Day 4 - The King's Highway

The historic Kings’s Highway is one of the oldest routes in the Middle East. A road on which traveled through the ages, caravans with exotic products, warring armies, conquerors and traders. The road runs through a mountainous landscape, through arid regions, but also through rolling fields with crops such as olive trees and fruit trees.
Would I ever want to get behind the wheel myself in Jordan? No, not in anyway. Because of my privileged position on the first row of our bus, I keep a close eye on the traffic. After crossing the country for two days, it is clear to me that the road marking serves only to beautify the dull  arrid and gray asphalt. The line pattern of yellow, full white and dashed white stripes provide a hypnotic effect. Probably the reason why Jordanians are such relaxed drivers. Road signs only serve to bring color to the desolate landscape. The parking problems that occur in the west are completely strange to the Jordanians. That probably has to do with the unique parking system that they use: using every centimeter by parking lateral to the footpath, by parking slope wise or by wringing the car facing snouth first to the footpath in  between cars. The result is a cacophony of cars, but everyone gets their car parked.
Our destination this morning is Mount Nebo, also called  Mount Moses. It is here that after four years of leading his people through the Egyptian desert, Moses overlooked the Promised Land and eventually died at the age of 120. According to Jewish belief, Moses is also buried on this mountain. At the top is a memorial church for Moses.


In any case, the view of the Promised Land is great, especially on this very clear day where we can easily see Israel and Palestine. And if I mentioned the perfect place to try to understand the situation in the Middle East before, that certainly applies here.
From the East Bank we  have a perfect view of the West Bank.

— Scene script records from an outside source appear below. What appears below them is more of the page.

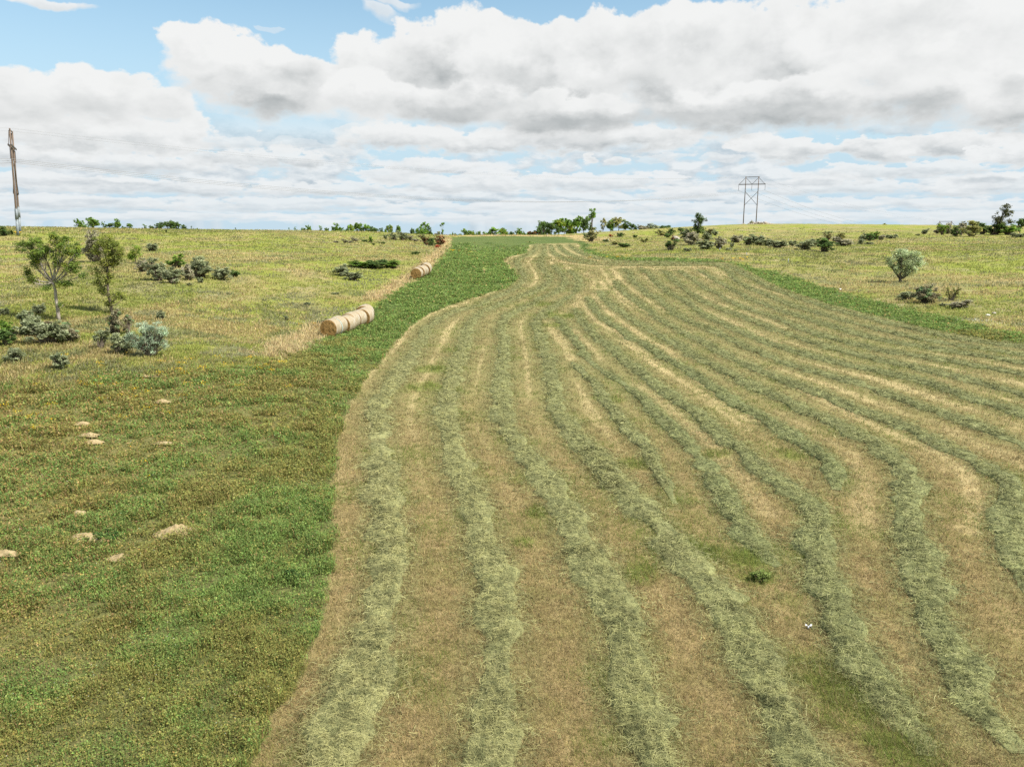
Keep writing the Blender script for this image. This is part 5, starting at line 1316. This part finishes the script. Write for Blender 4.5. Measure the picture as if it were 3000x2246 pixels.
    def pick2(f, s0, s1):
        m_ = N.n('ShaderNodeMixShader'); N.l(f, m_.inputs[0]); N.l(s0, m_.inputs[1]); N.l(s1, m_.inputs[2]); return m_.outputs[0]
    EB = .145
    sh = pick2(N.m('GREATER_THAN', el, EB), chain(-9, 9, -9, EB), chain(-9, 9, EB, 9))
    # beyond the traced part the sky is a plain broken deck
    outside = N.m('MAXIMUM', N.step(N.m('ABSOLUTE', az), .78, 1.0), N.step(el, .44, .6))
    deck = N.mix(N.step(N.noise(tcg, 2.2, 5, .55), .42, .6), blue, K(DECK))
    b = N.n('ShaderNodeBackground'); b.inputs['Strength'].default_value = BG; N.l(deck, b.inputs['Color'])
    N.l(pick2(outside, sh, b.outputs[0]), out.inputs[0])
    w.cycles.sampling_method = 'MANUAL'; w.cycles.sample_map_resolution = 256
RELIEF_K = .42
SKYTINT = (.66,.735,.655)
VEIL = (.178,.232,.275)
CL_LIT = (.290,.293,.291); CL_LITLOW = (.272,.284,.29); CL_SH = (.132,.142,.145); CL_SHLOW = (.168,.193,.213); DECK = (.27,.275,.28)

def build_camera_light():
    c = bpy.data.cameras.new('camera'); c.sensor_width = 36; c.lens = 36*F/3000; c.clip_end = 12000; c.clip_start = .1
    o = bpy.data.objects.new('camera', c); COL.objects.link(o)
    o.location = (0, 0, CAMZ); o.rotation_euler = (math.pi/2-PITCH, 0, 0)
    S.camera = o
    l = bpy.data.lights.new('sun', 'SUN'); l.energy = SUN_E; l.angle = R(SUN_A); l.color = (1, .95, .87)
    lo = bpy.data.objects.new('sun', l); COL.objects.link(lo)
    d = Vector((math.sin(SUN_AZ)*math.cos(SUN_EL), math.cos(SUN_AZ)*math.cos(SUN_EL), math.sin(SUN_EL)))
    lo.rotation_euler = d.to_track_quat('Z', 'Y').to_euler()
    lo.location = (60, -40, 80)
    S.view_settings.view_transform = 'Standard'; S.view_settings.look = 'None'; S.view_settings.exposure = EXPO; S.view_settings.gamma = 1
    S.cycles.use_denoising = False
SUN_E, SUN_A = 2.9, 6

build_camera_light()
build_world()
build_ground()
build_windrows()
build_grass()
build_plants()
build_bales()
build_small_things()
build_powerline()
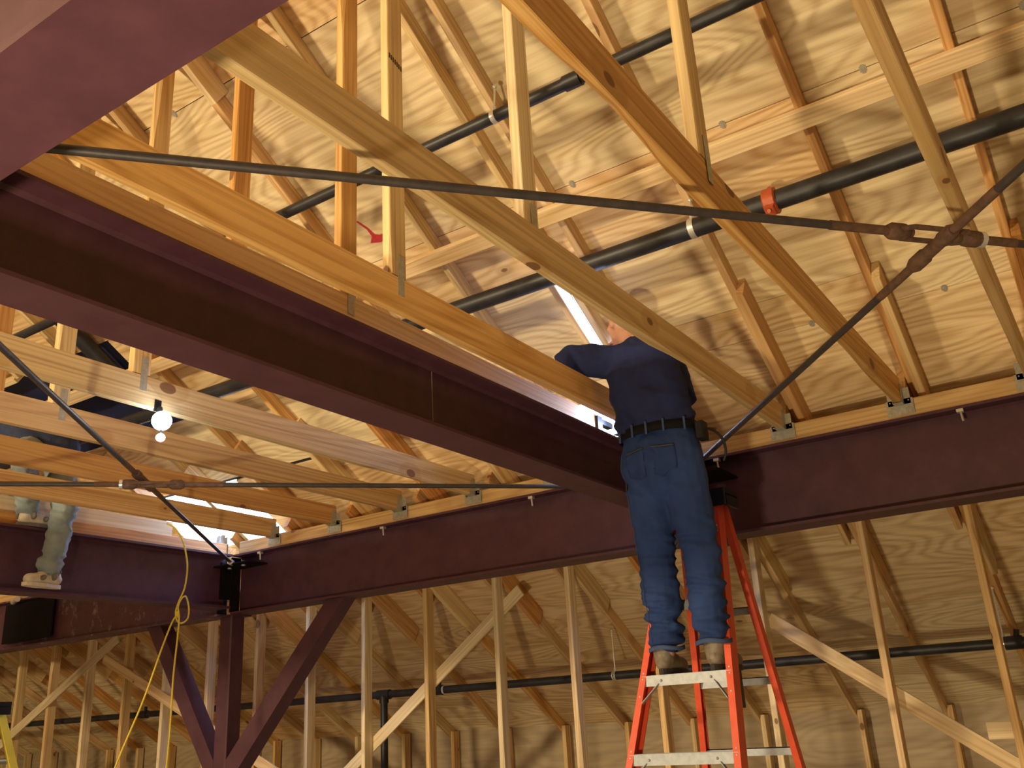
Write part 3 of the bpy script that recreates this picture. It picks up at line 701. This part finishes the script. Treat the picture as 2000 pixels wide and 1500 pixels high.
place(lo2, Matrix.Translation(Wl @ V((0.006, 0, 0))) @ (Wl.to_3x3() @ V((1, 0, 0))).to_track_quat('-Z', 'Y').to_matrix().to_4x4(), lamp2)

def catmull(pts, n=10):
    pts = [V(p) for p in pts]; P = [pts[0]] + pts + [pts[-1]]; out = []
    for i in range(1, len(P) - 2):
        for k in range(n):
            t = k / n; a, b, c, d = P[i - 1], P[i], P[i + 1], P[i + 2]
            out.append(0.5 * ((2 * b) + (c - a) * t + (2 * a - 5 * b + 4 * c - d) * t * t + (-a + 3 * b - 3 * c + d) * t ** 3))
    out.append(P[-2]); return out
m2 = MB()
X0 = -5.5
m2.tube(catmull([(-5.60, 4.10, 1.445), (-5.52, 4.11, 1.40), (X0, 4.17, 1.30), (X0, 4.215, 1.15), (X0, 4.205, 1.0), (X0, 4.165, 0.90), (X0, 4.145, 0.83), (X0, 4.16, 0.77), (X0, 4.20, 0.755), (X0, 4.245, 0.79), (X0, 4.25, 0.86),
                 (X0 + 0.01, 4.215, 0.93), (X0 + 0.018, 4.175, 0.92), (X0 + 0.015, 4.15, 0.86), (X0 + 0.014, 4.165, 0.79), (X0 + 0.01, 4.165, 0.65), (X0, 4.16, 0.4), (X0, 4.16, 0.0), (X0, 4.13, -0.5), (X0 - 0.05, 4.1, -1.38)]), 0.0062, 7)
m2.tube(catmull([(X0 + 0.012, 4.16, 0.80), (X0 + 0.012, 4.12, 0.77), (X0, 4.06, 0.60), (X0, 3.94, 0.25), (X0, 3.72, -0.3), (X0, 3.40, -1.40)]), 0.0062, 7)
m2.tube([(X0 + 0.007, 4.153, 0.83), (X0 + 0.012, 4.158, 0.79)], 0.014, 8)
obj('rope', m2, M_ROPE, label='yellow rope hanging with a loop knot beside the steel column', cat='rope')

# ------------------------------------------------------------------ ladders
def channel(mb, p0, p1, w, d, t, open_dir):
    """C-channel rail: web faces away from open_dir; w across open_dir, d along depth"""
    p0 = V(p0); p1 = V(p1); x = (p1 - p0).normalized(); o = V(open_dir); o = (o - x * o.dot(x)).normalized(); s = x.cross(o).normalized()
    pr = [(0, -d / 2), (w, -d / 2), (w, -d / 2 + t), (t, -d / 2 + t), (t, d / 2 - t), (w, d / 2 - t), (w, d / 2), (0, d / 2)]
    vs = [p + o * a + s * b for p in (p0, p1) for a, b in pr]; n = 8
    mb.add(vs, [tuple(range(n - 1, -1, -1)), tuple(range(n, 2 * n))] + [(i, (i + 1) % n, n + (i + 1) % n, n + i) for i in range(n)])
def step_ladder(name, label, fl, fr, rl, rr, ztop, zbot, mat, steps, step_w=0.085, zfix=None):
    """fl(z), fr(z), rl(z), rr(z) give the rail axis at height z"""
    L0 = empty(name, ((fl(zbot).x + rr(zbot).x) / 2, (fl(zbot).y + rr(zbot).y) / 2, zbot), label, 'ladder')
    for g, side in ((fl, 1), (fr, -1)):
        m = MB(); channel(m, g(zbot + 0.03), g(ztop), 0.030, 0.076, 0.006, (side, 0, 0)); rail = obj('front_rail', m, mat, L0)
        m = MB()
        for z in steps:
            for q in (-0.012, 0.014, -0.085):
                c = g(z + q); m.ball(c + V((side * -0.001, -0.040 + 0.002, 0)) + V((side * 0.015, 0, 0)), 0.0048, 5)
        obj('rivets', m, M_CHROME, rail, kind='stuff')
        m = MB(); c = g(zbot); m.box((c.x - 0.03, c.y - 0.05, zbot), (c.x + 0.03, c.y + 0.05, zbot + 0.035)); obj('foot', m, M_BLACKPL, L0)
    for g, side in ((rl, 1), (rr, -1)):
        m = MB(); channel(m, g(zbot + 0.03), g(ztop - 0.01), 0.030, 0.050, 0.006, (side, 0, 0)); obj('rear_rail', m, mat, L0)
        m = MB(); c = g(zbot); m.box((c.x - 0.03, c.y - 0.035, zbot), (c.x + 0.03, c.y + 0.035, zbot + 0.035)); obj('foot', m, M_BLACKPL, L0)
    for z in steps:
        a, b = fl(z), fr(z)
        m = MB(); m.box((a.x + 0.008, a.y - 0.040, z - 0.004), (b.x - 0.008, a.y + 0.045, z)); m.box((a.x + 0.008, a.y - 0.040, z - 0.044), (b.x - 0.008, a.y - 0.035, z - 0.004)); m.box((a.x + 0.008, a.y + 0.040, z - 0.036), (b.x - 0.008, a.y + 0.045, z - 0.004))
        for k in range(6): m.box((a.x + 0.012, a.y - 0.036 + k * 0.0135, z), (b.x - 0.012, a.y - 0.031 + k * 0.0135, z + 0.002))
        for s, e in ((1, a), (-1, b)):
            lo = (fl if s > 0 else fr)(z - 0.115)
            m.obox(V((lo.x + s * 0.028, lo.y - 0.034, z - 0.115)), V((e.x + s * 0.085, e.y - 0.036, z - 0.036)), 0.003, 0.022, V((0, 1, 0)))
            m.ball((e.x + s * 0.10, e.y - 0.041, z - 0.022), 0.006, 5)
        obj('tread', m, M_ALU, L0)
        a, b = rl(z - 0.03), rr(z - 0.03)
        m = MB(); m.box((a.x + 0.008, a.y - 0.004, z - 0.056), (b.x - 0.008, a.y + 0.004, z - 0.020)); m.box((a.x + 0.008, a.y - 0.004, z - 0.024), (b.x - 0.008, a.y + 0.024, z - 0.020)); obj('rear_rung', m, M_ALU, L0)
    a, b, c, d = fl(ztop), fr(ztop), rl(ztop), rr(ztop)
    m = MB(); m.box((a.x - 0.05, a.y - 0.06, ztop - 0.005), (b.x + 0.05, d.y + 0.05, ztop + 0.028)); m.box((a.x - 0.05, a.y - 0.062, ztop - 0.055), (b.x + 0.05, a.y - 0.050, ztop + 0.0)); m.box((a.x - 0.05, a.y - 0.06, ztop - 0.055), (a.x - 0.034, d.y + 0.05, ztop)); m.box((b.x + 0.034, a.y - 0.06, ztop - 0.055), (b.x + 0.05, d.y + 0.05, ztop))
    obj('top_cap', m, M_BLACKPL, L0, label='black plastic top cap')
    return L0
lad = step_ladder('step_ladder', 'orange fibreglass step ladder with aluminium treads, the man standing on it',
                  lambda z: V((-1.815 - (0.94 - z) * 0.165, 4.195 - (0.94 - z) * 0.272, z)), lambda z: V((-1.560 + (0.94 - z) * 0.063, 4.195 - (0.94 - z) * 0.272, z)),
                  lambda z: V((-1.800 - (0.94 - z) * 0.178, 4.250 + (0.94 - z) * 0.37, z)), lambda z: V((-1.560 + (0.94 - z) * 0.040, 4.250 + (0.94 - z) * 0.37, z)),
                  0.955, FLOOR, M_LADDER, [0.79, 0.475, 0.155, -0.165, -0.485, -0.805, -1.125])
m2 = MB(); m2.box((-1.530, 4.05, 0.0), (-1.526, 4.085, 0.16)); 
obj('warning_sticker', m2, M_INK, lad, label='dark sticker on the front rail')
yl = step_ladder('step_ladder', 'yellow step ladder with black cap at the lower left edge',
                 lambda z: V((-6.80 - (0.285 - z) * 0.12, 3.58 - (0.285 - z) * 0.25, z)), lambda z: V((-6.64 + (0.285 - z) * 0.12, 3.58 - (0.285 - z) * 0.25, z)),
                 lambda z: V((-6.80 - (0.285 - z) * 0.10, 3.64 + (0.285 - z) * 0.32, z)), lambda z: V((-6.64 + (0.285 - z) * 0.10, 3.64 + (0.285 - z) * 0.32, z)),
                 0.285, FLOOR, M_YELLOW, [-0.03, -0.34, -0.65, -0.96, -1.20])

# ------------------------------------------------------------------ people
def capsule(mb, p0, p1, r0, r1, n=14, sc=None):
    p0 = V(p0); p1 = V(p1); d = (p1 - p0); ln = d.length or 1e-4; d = d / ln
    pts = []; rs = []
    for k in range(5):
        t = math.pi / 2 * k / 4; pts.append(p0 - d * r0 * math.cos(t) * 0.999); rs.append(max(r0 * math.sin(t), 0.0008))
    for k in range(5):
        t = math.pi / 2 * k / 4; pts.append(p1 + d * r1 * math.sin(t) * 0.999); rs.append(max(r1 * math.cos(t), 0.0008))
    mb.tube(pts, rs, n)
def fused(name, mb, mat, voxel, parent, smooth=6, disp=0.0, dsize=0.06, label=None, Wm=None, folds=None):
    """primitives grown together into one continuous skin (voxel remesh + smooth), baked to a plain mesh"""
    o = obj(name + '_tmp', mb, mat)
    md = o.modifiers.new('r', 'REMESH'); md.mode = 'VOXEL'; md.voxel_size = voxel; md.use_smooth_shade = True
    s = o.modifiers.new('s', 'SMOOTH'); s.factor = 0.5; s.iterations = smooth
    if disp:
        tx = bpy.data.textures.new(name + '_folds', 'CLOUDS'); tx.noise_scale = dsize; tx.noise_depth = 2
        dm = o.modifiers.new('d', 'DISPLACE'); dm.texture = tx; dm.strength = disp; dm.mid_level = 0.5
    dg = bpy.context.evaluated_depsgraph_get(); dg.update()
    me = bpy.data.meshes.new_from_object(o.evaluated_get(dg))
    me.name = name
    Wo = WM[o.name].copy(); bpy.data.objects.remove(o, do_unlink=True)
    if folds:
        nrm = [V(v.normal) for v in me.vertices]
        for v, nn in zip(me.vertices, nrm):
            w = Wo @ v.co; d = 0.0
            for z0, z1, sx, sz, amp in folds:
                if z0 < w.z < z1:
                    e = min(1.0, (w.z - z0) / 0.08, (z1 - w.z) / 0.08)
                    q = mnoise.noise(V((w.x * sx, w.y * sx, w.z * sz + w.x * sx * 0.9)))
                    d += amp * e * (0.55 - 2.2 * abs(q))
            v.co += nn * d
        me.update()
    for p in me.polygons: p.use_smooth = True
    me.materials.clear(); me.materials.append(mat)
    n = bpy.data.objects.new(name, me); place(n, Wo, parent)
    return tag(n, label)
def leg(mb, hip, knee, ankle, r):
    capsule(mb, hip, V(hip).lerp(V(knee), 0.5), r[0], (r[0] + r[1]) * 0.53); capsule(mb, V(hip).lerp(V(knee), 0.5), knee, (r[0] + r[1]) * 0.53, r[1])
    c = V(knee).lerp(V(ankle), 0.35); capsule(mb, knee, c, r[1], r[2]); capsule(mb, c, ankle, r[2], r[3])
def hand(mb, wrist, dirv, palm_n, s=1.0, curl=0.6):
    w = V(wrist); d = V(dirv).normalized(); nrm = V(palm_n); nrm = (nrm - d * nrm.dot(d)).normalized(); side = d.cross(nrm)
    capsule(mb, w, w + d * 0.03 * s, 0.026 * s, 0.027 * s)
    for k in (-1.5, -0.5, 0.5, 1.5): capsule(mb, w + d * 0.03 * s + side * k * 0.012 * s, w + d * 0.085 * s + side * k * 0.0195 * s, 0.015 * s, 0.0125 * s, 8)
    for k, ln in ((-1.5, 0.058), (-0.5, 0.074), (0.5, 0.080), (1.5, 0.070)):
        p = w + d * 0.092 * s + side * k * 0.0205 * s; a = 0.0
        for seg, f in enumerate((0.45, 0.32, 0.23)):
            a += curl * (0.5 if seg == 0 else 0.6)
            q = p + (d * math.cos(a) + nrm * math.sin(a)) * ln * f * s
            capsule(mb, p, q, 0.0088 * s, 0.0080 * s, 8); p = q
    p = w + d * 0.025 * s - side * 0.026 * s; q = p + (d * 0.62 - side * 0.6 + nrm * 0.4).normalized() * 0.045 * s; q2 = q + (d * 0.85 - side * 0.1 + nrm * 0.45).normalized() * 0.034 * s
    capsule(mb, p, q, 0.014 * s, 0.0105 * s, 8); capsule(mb, q, q2, 0.0105 * s, 0.009 * s, 8)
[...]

With from right to left the Palestinian cities Nabluz and Ramallah, the Israeli cities Jericho (also the oldest city in the world) and Jerusalem and a bit further but too far away for us, the Palestinian city of Hebron. A jumble of Palestinian and Israeli cities mixed together. It is clear that this situation is immensely complex and will probably never be resolved. A perfect visualization of the deep crisis in which both countries are entangled.


A little further is the city of Madaba located, the episcopal seat for a while during the Byzantine period. The attraction is a beautiful mosaic in the Greek Orthodox church, but which belongs to  the foundations of the Byzantine church that used to stand here. What is so special about the mosaic is that it is the oldest map of Palestine and dates from the 1st century AD. The mosaic was damaged because pieces were removed, but the remaining mosaic is more than worth it. Beautiful how cities, towns and roads are depicted and named. For example, you can still clearly see the Dead Sea and Jerusalem.


The King's Highway continues through what is called the Grand Canyon of Jordan: the wadi Al-Mujib. At the vantage point, the comparison with the Grand Canyon is obvious.


Kerak is home to an impressive 12th century crusader castle, perched on a high plateau. It is a gigantic structure with a labyrinth of corridors and rooms. 


The castle is partly carved out in the rocks and has a total of no less than seven floors. The lower floors in particular have been well preserved. You can take a look in the kitchen and wander through corridors with impressive vaults.


And then it's time to rejoin the King’s Highway. The royal road is also one of the three connections between Amman and the south. It is not the fastest connection, but undoubtedly the most beautiful. And this road not only leads through beautiful natural beauty, it also leads to the royal pinnacle of this journey. But that's for tomorrow.